伊東信一郎・全日本空輸(ANA)社長--国際線が成長のカギ握る、アライアンスで路線拡充
アジアナンバーワンを目標に掲げ、国際線拡充を成長の柱に据える全日本空輸(ANA)。成田、羽田の首都圏空港が再拡張される2010年をビジネスチャンスにとらえ、ホテル売却など本業への集中を加速してきた。だが、昨秋の金融危機以降、国際線の旅客数は2ケタ減と落ち込み、09年3月期は6期ぶりに最終赤字に転落する見通しだ。嵐の中、操縦桿(かん)を握ることになった伊東信一郎・新社長を直撃した。
--ANAをどういう会社にしたいと思われていますか。
アジアで一番の航空会社になることが目標です。品質、CS(顧客満足度)、価値創造でトップを目指したい。このことに社員全員が執着して頑張っています。私はその旗振り役。気が引き締まります。
--まず何から着手しますか。
09年をどう耐えて、10年以降の成長にいかに準備するのかという両面です。こういう時期だからこそ、原点である安全、品質向上、お客様満足度向上をしっかりやろうと思っています。それを支えているのが現場であり、危機意識を共有できるような取り組みを行っています。伝統的に「ダイレクトトーク」と称して、役員が直接現場に出向いて本音で話をする機会を設けています。
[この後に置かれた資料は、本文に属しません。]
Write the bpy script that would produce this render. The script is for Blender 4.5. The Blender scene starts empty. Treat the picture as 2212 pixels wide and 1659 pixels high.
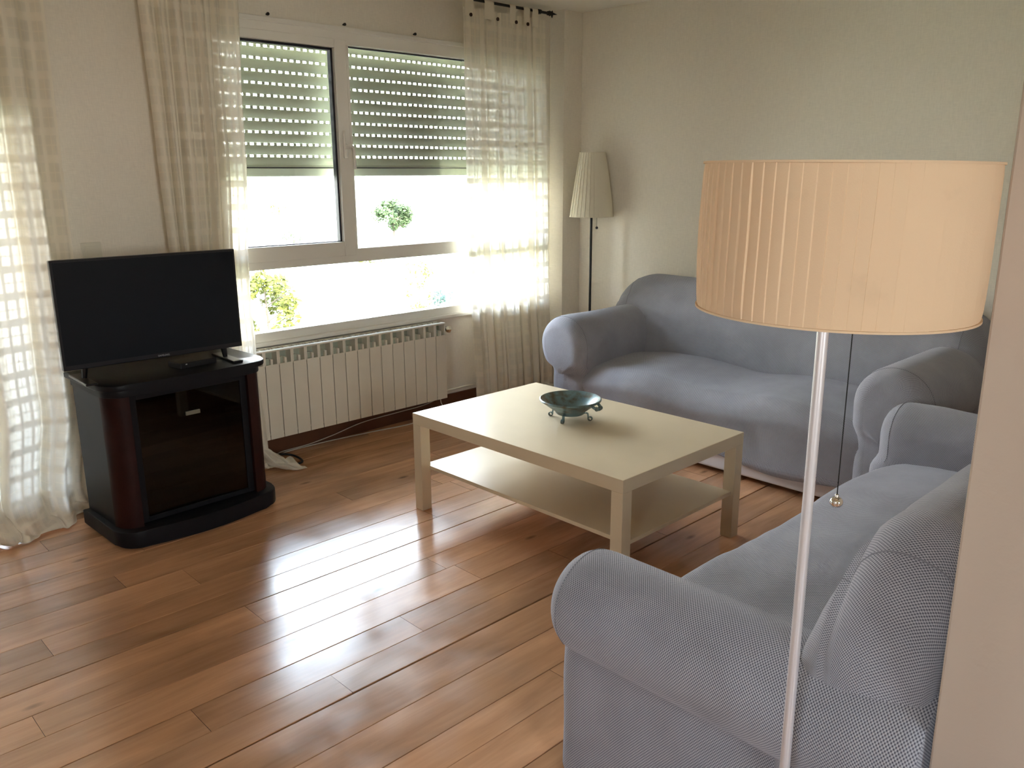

これはたとえば、安全事象が起きた後には、身の回りで安全に対する不安はないか、こうしたらもっと安全な体制がとれるのではないか、といった話が現場から出ます。その内容は戦略会議という役員会議で取りまとめ、いいものは即実行に向け動き出します。スピード感を持たせるためトップダウンで実行できないか等を、検討します。
--現場の意識改革は重要です。積極的な改善案が出てきますか。
社員による提案制度も時限的にやりました。1000件近く提案を受け、いろいろなアイデアが出ています。旅行商品だけではなく、組織のスリム化だとか、コスト削減だとか、思ったよりたくさんの提案があった。会社の改善点を真剣に考えてくれる社員がたくさんいるということは、うれしいですし心強い。その中には、一体感というか、一緒に乗り切っていこうという意思が感じられます。
--現下の経営環境をどのように分析していますか。
みんな悲観論で、日本中が沈みそうな勢いですが、そんなに暗いことばかり言っても仕方がない。希望半分ですが、下期のある時期からは回復基調だろうと期待しています。わずかですが、人が動き始めた。どん底だった貨物もちょっと首をもたげたという情報もあります。急にはいかんでしょうけれどもね……。